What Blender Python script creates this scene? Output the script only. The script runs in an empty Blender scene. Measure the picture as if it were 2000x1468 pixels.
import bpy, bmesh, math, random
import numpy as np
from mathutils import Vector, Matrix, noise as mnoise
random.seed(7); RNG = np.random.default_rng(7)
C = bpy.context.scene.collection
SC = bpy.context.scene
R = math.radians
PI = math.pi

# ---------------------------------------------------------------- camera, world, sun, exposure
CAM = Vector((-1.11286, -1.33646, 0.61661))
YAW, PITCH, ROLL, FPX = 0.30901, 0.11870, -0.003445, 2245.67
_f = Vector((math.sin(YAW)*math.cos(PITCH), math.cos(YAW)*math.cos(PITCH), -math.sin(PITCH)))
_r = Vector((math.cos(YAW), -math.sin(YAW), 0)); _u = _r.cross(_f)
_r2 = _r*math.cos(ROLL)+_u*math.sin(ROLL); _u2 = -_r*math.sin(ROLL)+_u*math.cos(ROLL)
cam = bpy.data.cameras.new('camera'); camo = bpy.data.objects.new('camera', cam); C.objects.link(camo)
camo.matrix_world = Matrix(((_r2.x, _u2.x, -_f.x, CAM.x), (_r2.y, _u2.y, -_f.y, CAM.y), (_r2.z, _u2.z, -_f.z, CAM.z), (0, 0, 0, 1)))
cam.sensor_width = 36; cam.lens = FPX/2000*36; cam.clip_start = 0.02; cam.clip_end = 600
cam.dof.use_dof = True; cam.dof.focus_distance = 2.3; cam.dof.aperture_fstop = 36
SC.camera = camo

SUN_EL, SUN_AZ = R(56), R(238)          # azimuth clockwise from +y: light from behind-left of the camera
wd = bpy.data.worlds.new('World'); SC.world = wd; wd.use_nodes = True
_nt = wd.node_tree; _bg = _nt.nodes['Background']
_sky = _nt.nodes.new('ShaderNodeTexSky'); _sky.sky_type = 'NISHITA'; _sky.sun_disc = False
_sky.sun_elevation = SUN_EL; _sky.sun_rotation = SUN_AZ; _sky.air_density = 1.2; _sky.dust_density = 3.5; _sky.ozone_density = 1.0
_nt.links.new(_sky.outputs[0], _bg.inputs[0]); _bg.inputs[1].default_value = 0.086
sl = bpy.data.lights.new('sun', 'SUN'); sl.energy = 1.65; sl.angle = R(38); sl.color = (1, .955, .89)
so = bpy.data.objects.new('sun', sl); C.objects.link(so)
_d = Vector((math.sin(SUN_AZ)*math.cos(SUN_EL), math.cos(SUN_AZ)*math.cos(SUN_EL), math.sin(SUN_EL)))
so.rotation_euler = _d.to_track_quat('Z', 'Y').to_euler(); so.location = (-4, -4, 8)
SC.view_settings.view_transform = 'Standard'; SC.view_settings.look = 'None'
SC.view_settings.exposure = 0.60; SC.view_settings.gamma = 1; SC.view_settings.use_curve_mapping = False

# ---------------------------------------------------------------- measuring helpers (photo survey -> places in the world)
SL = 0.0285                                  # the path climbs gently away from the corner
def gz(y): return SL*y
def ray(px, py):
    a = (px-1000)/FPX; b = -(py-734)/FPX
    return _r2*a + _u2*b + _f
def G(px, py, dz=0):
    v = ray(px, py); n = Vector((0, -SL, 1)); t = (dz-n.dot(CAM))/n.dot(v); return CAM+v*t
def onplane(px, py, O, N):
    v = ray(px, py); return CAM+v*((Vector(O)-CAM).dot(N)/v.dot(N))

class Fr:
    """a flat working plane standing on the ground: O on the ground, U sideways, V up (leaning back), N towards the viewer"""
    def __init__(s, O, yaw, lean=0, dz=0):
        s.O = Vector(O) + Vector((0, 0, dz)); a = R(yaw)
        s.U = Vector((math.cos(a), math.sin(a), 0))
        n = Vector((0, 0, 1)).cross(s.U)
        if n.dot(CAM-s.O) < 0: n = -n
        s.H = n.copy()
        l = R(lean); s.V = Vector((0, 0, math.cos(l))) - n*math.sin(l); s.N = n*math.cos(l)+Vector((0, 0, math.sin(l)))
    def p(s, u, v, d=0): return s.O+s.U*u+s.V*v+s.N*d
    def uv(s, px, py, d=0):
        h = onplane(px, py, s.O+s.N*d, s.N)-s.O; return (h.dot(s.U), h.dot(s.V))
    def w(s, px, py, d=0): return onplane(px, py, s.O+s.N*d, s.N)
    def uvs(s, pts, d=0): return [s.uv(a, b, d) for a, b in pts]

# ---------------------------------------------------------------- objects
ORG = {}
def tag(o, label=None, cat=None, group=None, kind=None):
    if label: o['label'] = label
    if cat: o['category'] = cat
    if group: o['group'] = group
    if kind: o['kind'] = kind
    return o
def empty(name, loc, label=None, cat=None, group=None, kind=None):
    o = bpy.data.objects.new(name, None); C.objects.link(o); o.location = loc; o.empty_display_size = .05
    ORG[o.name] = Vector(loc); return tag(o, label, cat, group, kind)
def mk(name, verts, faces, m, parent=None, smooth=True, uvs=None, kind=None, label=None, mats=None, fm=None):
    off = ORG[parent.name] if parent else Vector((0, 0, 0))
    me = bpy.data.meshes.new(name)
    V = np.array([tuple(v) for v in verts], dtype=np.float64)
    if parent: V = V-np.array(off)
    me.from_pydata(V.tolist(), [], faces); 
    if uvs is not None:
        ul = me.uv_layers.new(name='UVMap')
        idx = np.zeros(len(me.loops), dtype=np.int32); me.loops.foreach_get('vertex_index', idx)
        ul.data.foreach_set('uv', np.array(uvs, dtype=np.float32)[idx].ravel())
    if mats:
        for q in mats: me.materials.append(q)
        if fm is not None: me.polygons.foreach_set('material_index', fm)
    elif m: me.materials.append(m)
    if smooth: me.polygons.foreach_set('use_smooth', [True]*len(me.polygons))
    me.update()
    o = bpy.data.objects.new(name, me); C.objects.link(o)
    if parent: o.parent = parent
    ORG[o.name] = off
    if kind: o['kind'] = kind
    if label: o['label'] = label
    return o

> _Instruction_
Can you write out the lines above, from the first one through the one containing "SC.camera = camo", exactly as they appear and nothing more?

> _Exercise response_
What Blender Python script creates this scene? Output the script only. The script runs in an empty Blender scene. Measure the picture as if it were 2000x1468 pixels.
import bpy, bmesh, math, random
import numpy as np
from mathutils import Vector, Matrix, noise as mnoise
random.seed(7); RNG = np.random.default_rng(7)
C = bpy.context.scene.collection
SC = bpy.context.scene
R = math.radians
PI = math.pi

# ---------------------------------------------------------------- camera, world, sun, exposure
CAM = Vector((-1.11286, -1.33646, 0.61661))
YAW, PITCH, ROLL, FPX = 0.30901, 0.11870, -0.003445, 2245.67
_f = Vector((math.sin(YAW)*math.cos(PITCH), math.cos(YAW)*math.cos(PITCH), -math.sin(PITCH)))
_r = Vector((math.cos(YAW), -math.sin(YAW), 0)); _u = _r.cross(_f)
_r2 = _r*math.cos(ROLL)+_u*math.sin(ROLL); _u2 = -_r*math.sin(ROLL)+_u*math.cos(ROLL)
cam = bpy.data.cameras.new('camera'); camo = bpy.data.objects.new('camera', cam); C.objects.link(camo)
camo.matrix_world = Matrix(((_r2.x, _u2.x, -_f.x, CAM.x), (_r2.y, _u2.y, -_f.y, CAM.y), (_r2.z, _u2.z, -_f.z, CAM.z), (0, 0, 0, 1)))
cam.sensor_width = 36; cam.lens = FPX/2000*36; cam.clip_start = 0.02; cam.clip_end = 600
cam.dof.use_dof = True; cam.dof.focus_distance = 2.3; cam.dof.aperture_fstop = 36
SC.camera = camo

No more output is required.